Another letter, published in the Carmarthern Journal in 1826, shows that Starbuck sought to spread awareness that slave traders were seeking to evade the British naval blockade intended to halt their activities. He quoted a speech he had made at an anti-slavery meeting in Haverfordwest, describing his conversation with a Captain King, of the Royal Navy. According to Starbuck, King told him that, while patrolling off the coast of Africa with Commodore Sir George Collier’s West Africa Squadron, he had boarded a French vessel and discovered two enslaved girls, aged 12 and 14, concealed in a cask. The girls, who were doubled together and “nearly expiring”, were only saved with great difficulty.

Starbuck added: “During this chase Sir George Collier had run through or passed several casks floating on the sea, which they learned had in this manner been packed full of those wretched victims, and thrown overboard, thus miserably to terminate their existence, and to prevent the confiscation of the vessel.” He said the trade winds and long chase had carried the British ships so far from the casks that it was impossible to retrieve them.
The auction house is only sharing details and images of a handful of the papers ahead of the sale, to preserve the archive’s financial value. It has not shared full details of Starbuck’s letter to the Duke of Wellington — then prime minister — but an extract indicates that he sought “to present his ideas of Plan for the abolition and extinction of slavery”.

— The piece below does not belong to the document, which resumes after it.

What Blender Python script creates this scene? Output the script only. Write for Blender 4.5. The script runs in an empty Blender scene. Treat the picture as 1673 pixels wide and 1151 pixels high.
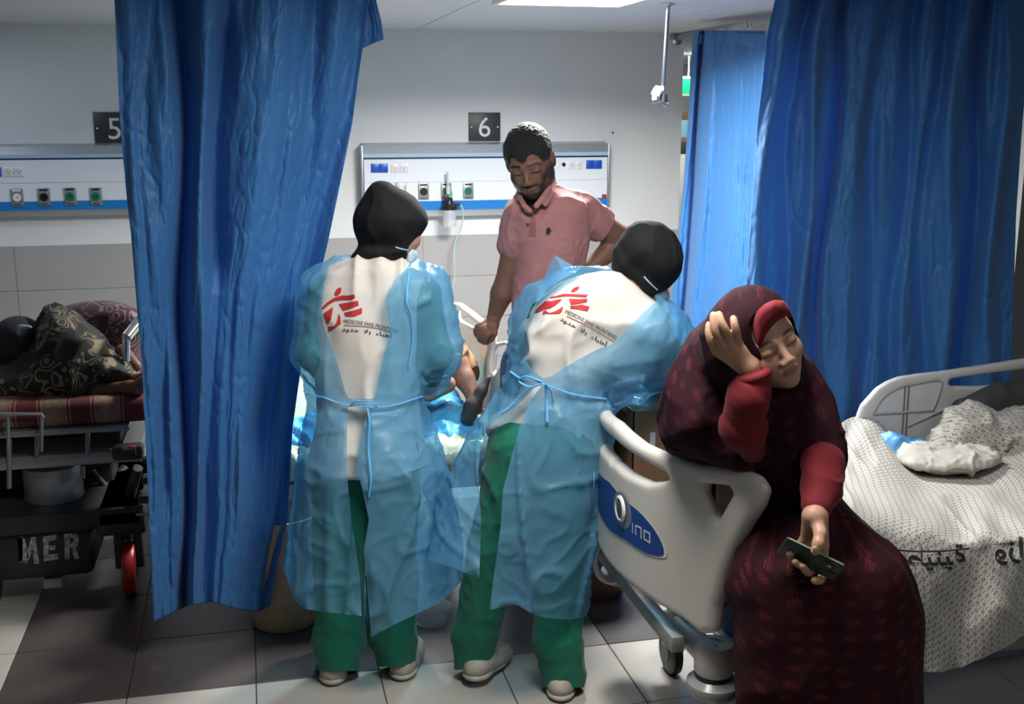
import bpy, bmesh, math, random
import numpy as np
from mathutils import Vector, Matrix
from mathutils.bvhtree import BVHTree
random.seed(7); np.random.seed(7)
sc = bpy.context.scene
COL = sc.collection
# ---------------------------------------------------------------- camera
F = 1830.0; PITCH = .2145; YAW = .2302; CAMH = 1.83
cp, sp, cy_, sy_ = math.cos(PITCH), math.sin(PITCH), math.cos(YAW), math.sin(YAW)
FW = np.array([sy_*cp, cy_*cp, -sp]); RT = np.array([cy_, -sy_, 0.0]); DN = -np.array([sy_*sp, cy_*sp, cp])
FH = np.array([sy_, cy_, 0.0]); UP = np.array([0, 0, 1.0]); CC = np.array([0, 0, CAMH])
cam = bpy.data.cameras.new('camera'); camo = bpy.data.objects.new('camera', cam); COL.objects.link(camo)
cam.sensor_width = 36; cam.lens = F/1673*36; cam.clip_start = .05; cam.clip_end = 60
M = Matrix(((RT[0], -DN[0], -FW[0], 0), (RT[1], -DN[1], -FW[1], 0), (RT[2], -DN[2], -FW[2], CAMH), (0, 0, 0, 1)))
camo.matrix_world = M; sc.camera = camo
# ---------------------------------------------------------------- world, lights, exposure
sc.view_settings.view_transform = 'Standard'; sc.view_settings.look = 'None'
sc.view_settings.gamma = 1; sc.view_settings.use_curve_mapping = False
sc.view_settings.exposure = 0.25
w = bpy.data.worlds.new('world'); sc.world = w; w.use_nodes = True
w.node_tree.nodes['Background'].inputs[0].default_value = (.62, .74, 1, 1)
w.node_tree.nodes['Background'].inputs[1].default_value = .10
def area(name, loc, sx, sy, power, col=(1, .98, .95), rot=(0, 0, 0), spread=180):
    l = bpy.data.lights.new(name, 'AREA'); l.shape = 'RECTANGLE'; l.size = sx; l.size_y = sy; l.energy = power; l.color = col; l.spread = math.radians(spread)
    o = bpy.data.objects.new(name, l); COL.objects.link(o); o.location = loc; o.rotation_euler = rot
    return o
CEIL = 2.30
area('bay_light', (1.40, 4.78, CEIL-.03), .56, .56, 122, (1, .99, .95), spread=162)
area('aisle_light', (.75, 2.35, CEIL-.03), .56, .56, 38, (1, .97, .92))
area('aisle_light', (1.9, .3, CEIL-.03), .56, .56, 13, (1, .97, .92))
area('corridor_light', (3.6, 9.6, CEIL-.03), .56, .56, 30)
area('far_bay_fill', (-1.7, 5.9, CEIL-.03), .56, .56, 6.0, (.70, .82, 1))  # added dim bluish fill; the ceiling lamp of this bay is off
# ---------------------------------------------------------------- pixel to world
def ray(x, y): return FW + RT*(x-836.5)/F + DN*(y-575.5)/F
def A(x, y, D):                      # point at horizontal distance D from the camera
    d = ray(x, y); return CC + d*D/(d@FH)
def WY(x, y, Y): d = ray(x, y); return CC + d*Y/d[1]
def WX(x, y, X): d = ray(x, y); return CC + d*X/d[0]
def WZ(x, y, Z): d = ray(x, y); return CC + d*(Z-CAMH)/d[2]
def proj(P):
    q = np.asarray(P, float)-CC; z = q@FW
    return 836.5+F*(q@RT)/z, 575.5+F*(q@DN)/z
def hd(P): return (np.asarray(P)-CC)@FH
# ---------------------------------------------------------------- noise
def _h(i, j, k, s):
    n = (i*374761393 + j*668265263 + k*2147483647 + s*1442695041) & 0xffffffff
    n = ((n ^ (n >> 13))*1274126177) & 0xffffffff
    return ((n ^ (n >> 16)) & 0xffff)/32767.5-1
def noise(P, s=0):
    P = np.asarray(P, float); i = np.floor(P).astype(np.int64); f = P-i; f = f*f*(3-2*f)
    r = 0
    for a in (0, 1):
        for b in (0, 1):
            for c in (0, 1):
                wgt = (f[..., 0] if a else 1-f[..., 0])*(f[..., 1] if b else 1-f[..., 1])*(f[..., 2] if c else 1-f[..., 2])
                r = r + wgt*_h(i[..., 0]+a, i[..., 1]+b, i[..., 2]+c, s)
    return r
def ridge(P, s=0): return 1-np.abs(noise(P, s))*2
def fbm(P, s=0, o=3):
    r = 0; a = 1.0
    for k in range(o): r = r+a*noise(np.asarray(P)*2**k, s+k); a *= .5
    return r
def sstep(a, b, x):
    t = np.clip((x-a)/(b-a), 0, 1); return t*t*(3-2*t)
def interp(y, pts):
    pts = sorted(pts); return np.interp(y, [p[0] for p in pts], [p[1] for p in pts])
def spline(pts, n=8):
    P = [np.array(p, float) for p in pts]; out = []
    for i in range(len(P)-1):
        a = P[max(i-1, 0)]; b = P[i]; c = P[i+1]; d = P[min(i+2, len(P)-1)]
        for k in range(n):
            t = k/n; out.append(.5*((2*b)+(c-a)*t+(2*a-5*b+4*c-d)*t*t+(3*b-a-3*c+d)*t**3))
    out.append(P[-1]); return np.array(out)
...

If Starbuck was keen to influence powerful individuals, on the one hand, he also sought to increase a groundswell of popular anti-slavery sentiment. Discussing the necessity of freely distributing abolitionist literature in a letter to fellow Quakers, in 1825, Starbuck wrote: “In addition to those published by friends’ [Quakers’] Tract association, my family subscribe to the Religious Tract Society, buy and distribute many of the Church of England and methodists’ Tracts and we now make it a practice to give to each of the Sailors of all the Vessels that are Consigned to us some of the these various Tracts.”
In another letter preserved via Starbuck’s album, he told Nathaniel Coffin, collector of customs on the slave colony of St Kitts that — although the Quakers were among the first abolitionists — his own ancestors “together with the better part of all the inhabitants of North America” had been slave owners only 80 years earlier. Perhaps seeking to allay Coffins’ concerns around abolition, he said he favoured emancipation with compensation to slaveowners.
Starbuck did not live to see the Slavery Abolition Act (1833). He died in February 1829.
According to the Trans-Atlantic Slave Trade Database, over 12.5 million Africans were put on slave ships bound for the Americas between the 16th and 19th centuries and about 11.7 million survived the voyage. In Britain, opposition to slavery came from former slaves such as Olaudah Equiano and Ottobah Cugoano, many Quakers, and prominent Anglican abolitionists such as Thomas Clarkson and William Wilberforce. There was also widespread popular opposition, with hundreds of thousands boycotting slave-produced sugar in the 1790s.
Abolitionists nevertheless faced fierce resistance from the pro-slavery lobby of slaveowners and others with a financial interest in the system. Under the Slave Compensation Act (1837), slave owners received about £20 million in compensation after their slaves were emancipated.
Catherine Southon, an antiques expert and owner of the auction house that is selling the archive, said she had never seen anything like it. “It blew our minds when we saw it. This is such an important archive. The whole family was prominent in the anti-slavery campaigns. There are lots of letters, but really it’s the picture — the image of all the slaves on the boat lined up by one — that hits home.”